Вероятно, точно так какой-нибудь ценитель редкой картины, прикованный к ней ее известными еще ранее только по книгам, но теперь лично наблюдаемыми достоинствами, готов заплатить за нее баснословные деньги.

Дон Жуан рассматривает глаза, даже зубы этой новой крестьяночки. Таких красивых, ровных зубов ни у одной из прежних женщин не было. Соблазнителю, вероятно, чаще всего не верят, просто подчиняются его напору — так рассуждаю я за женщину. Но этому спокойно изучающему и впитывающему тебя Дон Жуану начинают верить. Больше того, эта деревенская девушка, слышавшая множество страшных рассказов о городских соблазнителях, начинает верить, что перед ней человек, которого покорила она.

Впрочем, и это ведь можно сыграть грубо, но тогда пропадет вся прелесть сцены.

Дон Жуан не играет в любовь, он таков на самом деле.

Шарлотта ему не верит, но он обижается, объясняет, заявляет, что согласен жениться.

И тут снова не врет, потому что действительно женится!

И даже Сганарель может подтвердить, что он женится.

Но входит первая крестьяночка, и, может быть, лишь тогда Дон Жуан постигает, что пятнадцать минут назад между ними происходила точно такая же сцена, какая сейчас происходит между ним и Шарлоттой.

Ну, пускай это преувеличение его истинной забывчивости, но все же это преувеличение лишь некоторое.


Жан Вилар сыграл эту сцену так: две девушки подсаживались к нему на оба колена, и он шептал на расстоянии лица то одной, то другой клятвенные слова. Это было очаровательно-цинично.

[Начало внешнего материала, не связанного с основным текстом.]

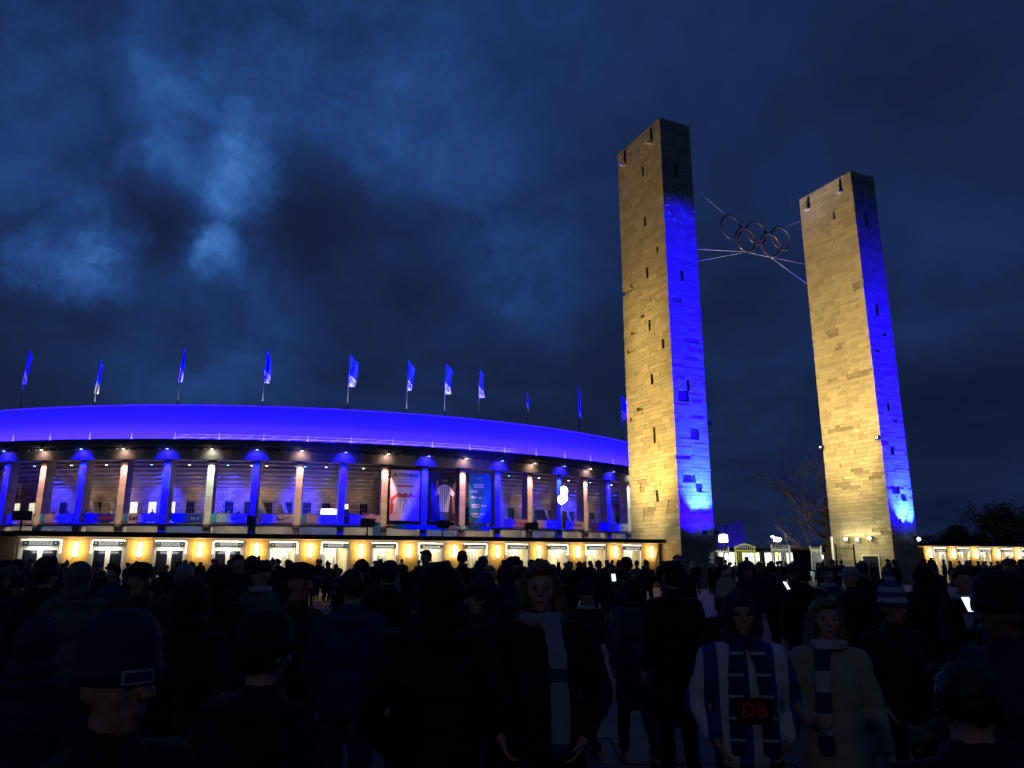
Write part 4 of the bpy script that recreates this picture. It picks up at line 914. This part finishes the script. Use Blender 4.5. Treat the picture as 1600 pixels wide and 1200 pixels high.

Но можно ведь сыграть и не так.

Можно, оторвавшись от второй, долго смотреть на первую, а потом тяжело, как через простреливаемую площадь, продвигаться через сцену к этой второй, чтобы, дойдя наконец, почти бешено прохрипеть что-то успокаивающее, а потом, услышав недоуменный вопрос с другой стороны, попытаться вернуться туда и там тоже сделать успокаивающую попытку.